I prefer to work with frozen fruit, as the cellular structure has been disrupted, allowing the flavors and sugars to work their way into the beer quicker than with fresh fruit. I believe freezing lightens the microbial load a bit, although it is by no means a pasteurizing process.

The secondary is the best time to add fruit, as the beer is less vulnerable to spoilage at this point, and the level of out-gassing is lower than in the primary, which means less scrubbing away of aromatics.

Fruit will add a little fermentable sugar to the brew. Cherry juice is between 12 and 22 degrees Brix (which is a percentage measurement like degrees Plato). Raspberries offer just a fraction of that. So the amount of fermentables contributed by fruit to beer is relatively low.

The Beer Basis

Don’t forget the beer underneath it all. You want a brew with flavors and aromas that will harmonize with the fruit, as well as stand up to the strong flavors that may come with it. As always, the highest quality malt should be used. Medium-colored malts from Munich to dark crystal seem to go best with fruits, but dark beers such as stouts and porters are also possible. For these, I would recommend German Carafa malt, as it is processed for a soft, smooth taste.

Hopping is usually present only for balance, as high hop levels often interfere with fruit flavor. By all means, break this rule if you think you have reason to do so. Spices may be used to deepen flavors—cassia or cinnamon added to bring out the cinnamon-like aroma of Montmorency sour cherries, for example.

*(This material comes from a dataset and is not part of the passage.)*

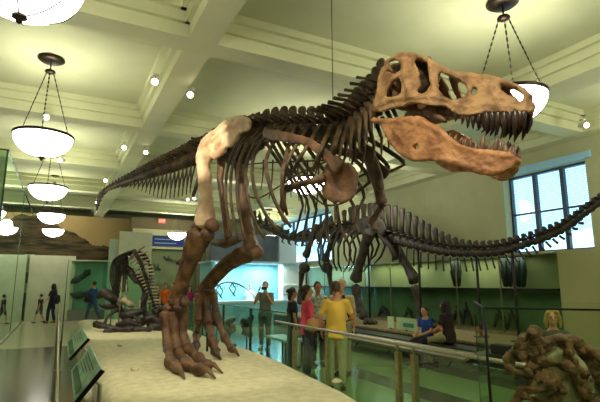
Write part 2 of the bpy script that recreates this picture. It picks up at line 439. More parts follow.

There is no preferred way to go with yeast. Ale or lager yeast can be used with equal success. At the end of primary fermentation, you can add “wild” Belgian lambic or sour brown cultures which will slowly but surely add their magic to the brew.

These beers will take time. A couple of years for aging is not unusual—again, think wine. Be aware that some of these fruit sugars tend to ferment very slowly, so delay bottling for several months to avoid over carbonation. I assure you, it will be worth the wait.